Barrow (Ring Barrow), Cummery Connell, Co. Cork
Co. Cork |
Barrows
On a hilltop in Cummery Connell, in the north of County Cork, there is a circular earthwork so thoroughly worn down by time and grazing that a casual walker might cross it without noticing anything at all.
What they would be crossing, however, is a ring barrow, a type of prehistoric funerary monument in which a burial, or sometimes several burials, was placed within a low circular bank and surrounding ditch. This one measures roughly four metres across, enclosed by a shallow fosse, that is a ditch, only about twenty centimetres deep, with an external bank that has been reduced to little more than a ripple in the turf, standing just ten centimetres high.

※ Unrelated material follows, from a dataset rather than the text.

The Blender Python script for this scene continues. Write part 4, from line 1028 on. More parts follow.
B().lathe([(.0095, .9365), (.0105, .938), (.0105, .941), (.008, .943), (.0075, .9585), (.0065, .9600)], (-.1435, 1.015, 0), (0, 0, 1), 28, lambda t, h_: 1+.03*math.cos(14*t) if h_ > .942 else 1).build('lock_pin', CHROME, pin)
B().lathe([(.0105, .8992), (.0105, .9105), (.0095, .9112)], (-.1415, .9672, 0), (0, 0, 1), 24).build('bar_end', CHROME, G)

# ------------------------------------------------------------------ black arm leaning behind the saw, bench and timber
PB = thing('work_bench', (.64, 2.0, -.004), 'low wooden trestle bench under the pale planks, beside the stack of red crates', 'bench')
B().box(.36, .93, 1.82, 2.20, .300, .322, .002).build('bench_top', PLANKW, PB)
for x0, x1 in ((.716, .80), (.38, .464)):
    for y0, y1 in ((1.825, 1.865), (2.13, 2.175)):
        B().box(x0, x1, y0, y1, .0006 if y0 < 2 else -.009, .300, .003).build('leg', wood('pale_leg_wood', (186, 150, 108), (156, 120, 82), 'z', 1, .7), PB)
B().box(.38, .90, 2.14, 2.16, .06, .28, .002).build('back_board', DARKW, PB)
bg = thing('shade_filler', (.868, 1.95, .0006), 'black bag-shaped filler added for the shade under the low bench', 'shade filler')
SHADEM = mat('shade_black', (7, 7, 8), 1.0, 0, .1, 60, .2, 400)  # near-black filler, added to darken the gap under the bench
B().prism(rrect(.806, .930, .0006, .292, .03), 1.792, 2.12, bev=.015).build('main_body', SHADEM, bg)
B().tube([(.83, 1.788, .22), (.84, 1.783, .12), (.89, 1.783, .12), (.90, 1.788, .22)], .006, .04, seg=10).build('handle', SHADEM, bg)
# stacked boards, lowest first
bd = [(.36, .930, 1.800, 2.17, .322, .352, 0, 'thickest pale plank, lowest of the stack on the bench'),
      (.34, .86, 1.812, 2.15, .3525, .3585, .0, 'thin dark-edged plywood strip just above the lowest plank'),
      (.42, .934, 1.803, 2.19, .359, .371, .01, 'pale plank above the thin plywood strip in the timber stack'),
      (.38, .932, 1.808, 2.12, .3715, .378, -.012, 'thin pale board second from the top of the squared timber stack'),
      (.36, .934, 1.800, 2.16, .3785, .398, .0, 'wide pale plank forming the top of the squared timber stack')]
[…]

The monument sits in pasture on the crest of a hill, which is entirely typical of how these structures were positioned. Prehistoric communities across Ireland and Britain consistently chose elevated ground for their burial monuments, a pattern that may reflect a desire to place the dead closer to the sky, or simply to make the site visible across the landscape. Ring barrows of this kind are generally associated with the Bronze Age, though some date to the Iron Age, and they appear throughout Ireland in varying states of preservation. This particular example, small and almost entirely flattened, represents the less dramatic end of the spectrum, the kind of site that survives not through any special protection but simply because it happened to lie in a field rather than in the path of a plough or a road.